Perhaps the most powerful quote in this book for me, however, comes when Wink is discussing the "priestly propaganda machine of Empire." I'll refrain from editorializing except to note that this book was published twenty-five years ago, before 9/11 and before we were trying to "make America great again." Here is what he writes:
...the Beast knows that the public is fickle, that opinion swings wildly in response to the slightest shift in the world scene...ethnic feeling is not enough. Patriotism is not enough. What is needed is worship of the state...Nationalism is not, in its essence, a political phenomenon; it is a religious one...propaganda is not merely deception, then. It is the manufacturing of idolatry. It is not enough that people be misinformed about the nature of the System, for powerful disconfirming truths could easily slip in to shatter such illusions. But if you can cause people to worship the Beast, you have created a public immune to truth. As studies of cognitive dissonance show, worshipers do not surrender their beliefs in the presence of disconfirming facts. They simply adjust their beliefs to neutralize the facts. (The emphasis is Wink's, not mine!)
This is huge! Let me reiterate that if I am reading Wink correctly, we make a big mistake if we try to associate any one person with "the Beast." People are not Domination Systems. They may serve them to greater or lesser extents and be used by them in greater and lesser extents, but even Hitler is not the Beast in this reading, even if a very bad man. Rather, the Domination System that colluded in making it possible for Hitler is what Wink is trying to unpack: namely the kind of nationalism that seeks to usurp the place of God and demand our worship. When that happens, it seems to me that you don't change people's minds with information - which is precisely the point Wink makes here. Transformation comes through seeing what has been previously made invisible to our eyes. This is all really important as I am getting ready for a close reading of the Book of Revelation. It's also really important in clarifying the work of the Church in our time, which is not about giving people more "data" which will be neutralized by their previously held beliefs and idolatry, but rather to help them to see the Beast for what it really is.

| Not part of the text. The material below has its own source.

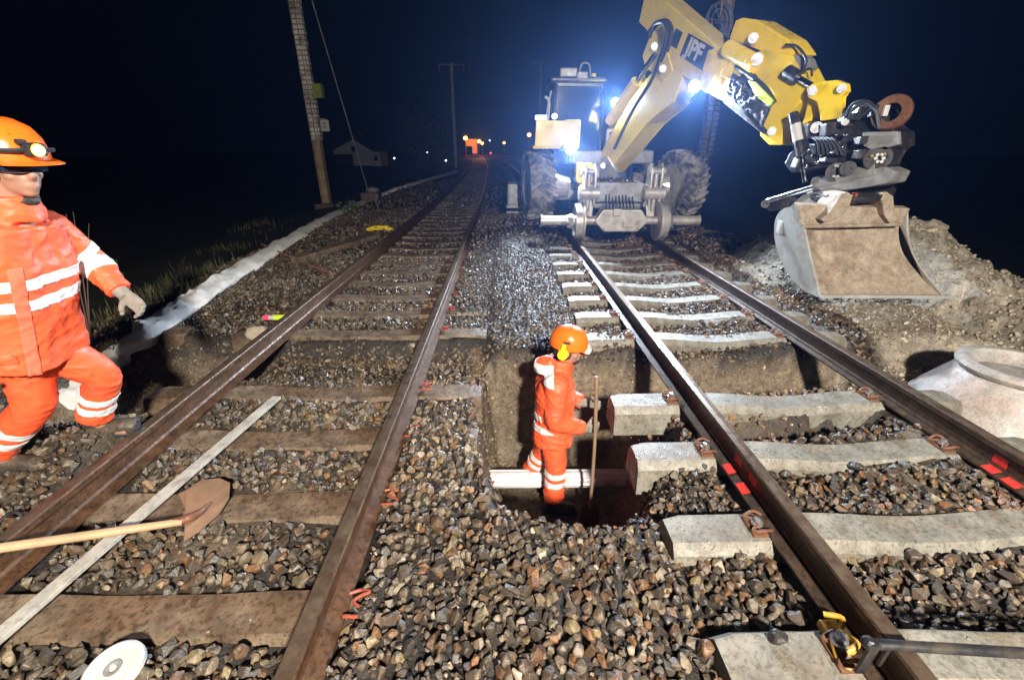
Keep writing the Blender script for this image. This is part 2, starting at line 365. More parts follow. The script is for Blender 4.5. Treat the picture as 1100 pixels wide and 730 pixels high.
# ------------------------------------------------------------------ ballast stones
def rock_proto(sub):
    bm = bmesh.new()
    e = (random.uniform(.8, 1.15), random.uniform(.62, 1), random.uniform(.5, .85))
    for _ in range(11 if sub else 9):
        v = Vector((random.gauss(0, 1), random.gauss(0, 1), random.gauss(0, 1))).normalized() * random.uniform(.86, 1.08)
        bm.verts.new((v.x * e[0], v.y * e[1], v.z * e[2]))
    r = bmesh.ops.convex_hull(bm, input=bm.verts)
    for v in [v for v in bm.verts if not v.link_faces]: bm.verts.remove(v)
    if sub:
        bmesh.ops.bevel(bm, geom=list(bm.edges), offset=.09, segments=1, affect='EDGES', clamp_overlap=True)
    bmesh.ops.triangulate(bm, faces=bm.faces)
    bm.verts.index_update()
    V = np.array([v.co[:] for v in bm.verts]); Fc = np.array([[v.index for v in f.verts] for f in bm.faces]); bm.free(); return V, Fc
HI = [rock_proto(True) for _ in range(14)]; LO = [rock_proto(False) for _ in range(10)]
PAL = np.array([[.070, .052, .037], [.105, .078, .052], [.045, .036, .028], [.145, .108, .070], [.16, .080, .036], [.22, .18, .125], [.085, .048, .026], [.18, .135, .070], [.075, .070, .064]])
PW = np.array([.22, .22, .15, .12, .06, .05, .11, .04, .03]); PW = PW / PW.sum()
def rotmats(n):
    q = rng.normal(size=(n, 4)); q /= np.linalg.norm(q, axis=1)[:, None]; w_, x, y, z = q.T
    return np.stack([1 - 2 * (y * y + z * z), 2 * (x * y - z * w_), 2 * (x * z + y * w_), 2 * (x * y + z * w_), 1 - 2 * (x * x + z * z), 2 * (y * z - x * w_), 2 * (x * z - y * w_), 2 * (y * z + x * w_), 1 - 2 * (x * x + y * y)], 1).reshape(n, 3, 3)
def build_stones(name, P, S, tint, protos, m, label):
    n = len(P); RM = rotmats(n); which = rng.integers(0, len(protos), n); Vs = []; Fs = []; Ts = []; base = 0
    for k, (V, Fc) in enumerate(protos):
        idx = np.where(which == k)[0]
        if not len(idx): continue
        W = np.einsum('nij,vj->nvi', RM[idx], V) * S[idx][:, None, None] + P[idx][:, None, :]
        Vs.append(W.reshape(-1, 3)); Fs.append((Fc[None] + (np.arange(len(idx)) * len(V))[:, None, None] + base).reshape(-1, 3))
        Ts.append(np.repeat(tint[idx], len(V), 0)); base += len(idx) * len(V)
    me = bpy.data.meshes.new(name); mk_mesh(me, np.concatenate(Vs), np.concatenate(Fs), np.concatenate(Ts), 3, False)
    me.materials.append(m); o = bpy.data.objects.new(name, me); COL.objects.link(o); tag(o, label, None, kind='stuff'); return o
def on_sleeper(x, y):
    r = np.zeros(x.shape, bool)
    for ys, c, hl in ((LEFT_Y, cl, 1.31), (RIGHT_Y, cr, 1.31)):
        lat = x - c(y); lim = .80 if c is cl else 1.31
        for Y0 in ys:
            if Y0 > 13: break
            yy = y + lat * .0192
            r |= (np.abs(lat) < (1.31 if c is cr or 2.7 < Y0 < 4.5 else .84)) & (yy > Y0 - .035) & (yy < Y0 + .20)
    return r
def scatter(x0, x1, y0, y1, step, smin, smax, protos, name, label, keep=1.0, seed=0):
    xs = np.arange(x0, x1, step); ys = np.arange(y0, y1, step); X, Y = np.meshgrid(xs, ys)
    X = (X + rng.uniform(-.5, .5, X.shape) * step).ravel(); Y = (Y + rng.uniform(-.5, .5, Y.shape) * step).ravel()
    vis = (np.abs(X) < 1.3 * Y + 1.4)
    X = X[vis]; Y = Y[vis]
    z, d, gr = ground(X, Y)
    pr = (1 - gr) * np.where(d > .5, .13, 1.0) * keep
    zz = z
    ok = (rng.uniform(size=X.shape) < pr)
    ok &= ~(on_sleeper(X, Y) & (zz > -.45))
    for c, a in ((cl, 1), (cr, 1)):      # no stones on the rail feet
        for s_ in (-.7535, .7535): ok &= ~((np.abs(X - c(Y) - s_) < .085) & (zz > -.28))
    X, Y, z, d = X[ok], Y[ok], z[ok], d[ok]; n = len(X)
    S = rng.uniform(smin, smax, n) ** 1.0; S = np.where(rng.uniform(size=n) < .12, S * 1.25, S); S = np.where(rng.uniform(size=n) < .25, S * .7, S)
    S = np.where(d > .5, S * .6, S)
    P = np.stack([X, Y, z + S * .15 + rng.uniform(-.1, .85, n) * S], 1)
    t = PAL[rng.choice(len(PAL), n, p=PW)] * rng.uniform(.75, 1.3, n)[:, None]
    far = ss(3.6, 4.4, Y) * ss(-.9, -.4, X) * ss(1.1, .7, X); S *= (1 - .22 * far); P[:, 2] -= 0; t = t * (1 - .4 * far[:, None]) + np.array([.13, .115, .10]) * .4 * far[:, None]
    wl = ss(-.6, -1.6, X)[:, None]; t = t * (1 - wl * .25) + np.array([.10, .085, .055]) * wl * .2
    wet = ss(.2, .8, fbm(X, Y, .9, 3, 55) + .5)[:, None]; t = t * (1.22 - .45 * wet)
    rust = ss(.55, .75, fbm(X, Y, 1.4, 3, 66) + .5)[:, None] * ss(-.3, .6, X)[:, None]; t = t * (1 - .35 * rust) + np.array([.20, .095, .04]) * .5 * rust
    t = np.where(d[:, None] > .5, np.array([.21, .155, .10]) * rng.uniform(.7, 1.3, n)[:, None], t)
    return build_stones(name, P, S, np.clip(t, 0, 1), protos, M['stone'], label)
scatter(-4.6, 6.2, .25, 3.4, .033, .018, .040, HI, 'ballast', 'wet brown and grey ballast stones close to the camera')
scatter(-4.8, 5.6, 3.4, 7.6, .040, .018, .036, LO, 'ballast', 'brown ballast stones round the trench and along both tracks')
scatter(-5.2, 6.5, 7.6, 14.0, .075, .024, .044, LO, 'ballast', 'dark ballast stones under and beyond the excavator')
scatter(-6.5, 7.0, 14.0, 26.0, .17, .035, .07, LO, 'ballast', 'distant ballast stones beside the dark track', .8)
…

Maybe that's enough for today. Maybe like Wink (who made his three-volume series into a four-volume series) I'll need a fourth post on this third volume of the series because, I've mostly been focused here on discernment and not yet on resistance.

But there is one further point worth making, and pondering. There is a lot of talk out there these days about resistance. When I told people I wanted, in my Sabbatical, to focus on a Church that is learning to practice resistance, I think people got what I was saying and most were excited with, and for me. But what I'm beginning to get some clarity about is that without discernment, resistance is a futile and even dangerous endeavor. If we skip the crucial steps of Naming and Unmasking the Powers and then discerning/seeing what is really happening and go right to Resistance, we run the (high) risk of becoming what we hate and/or fear. In fact Wink raises this very question as a question that runs through the book: "how can we oppose evil without creating new evils and being made evil ourselves?" (page 3) I'll simply add that King wrestled with this question as an ethicist trained at Boston University School of Theology, and chose non-violence for a reason.

And I think I'll stop there for today.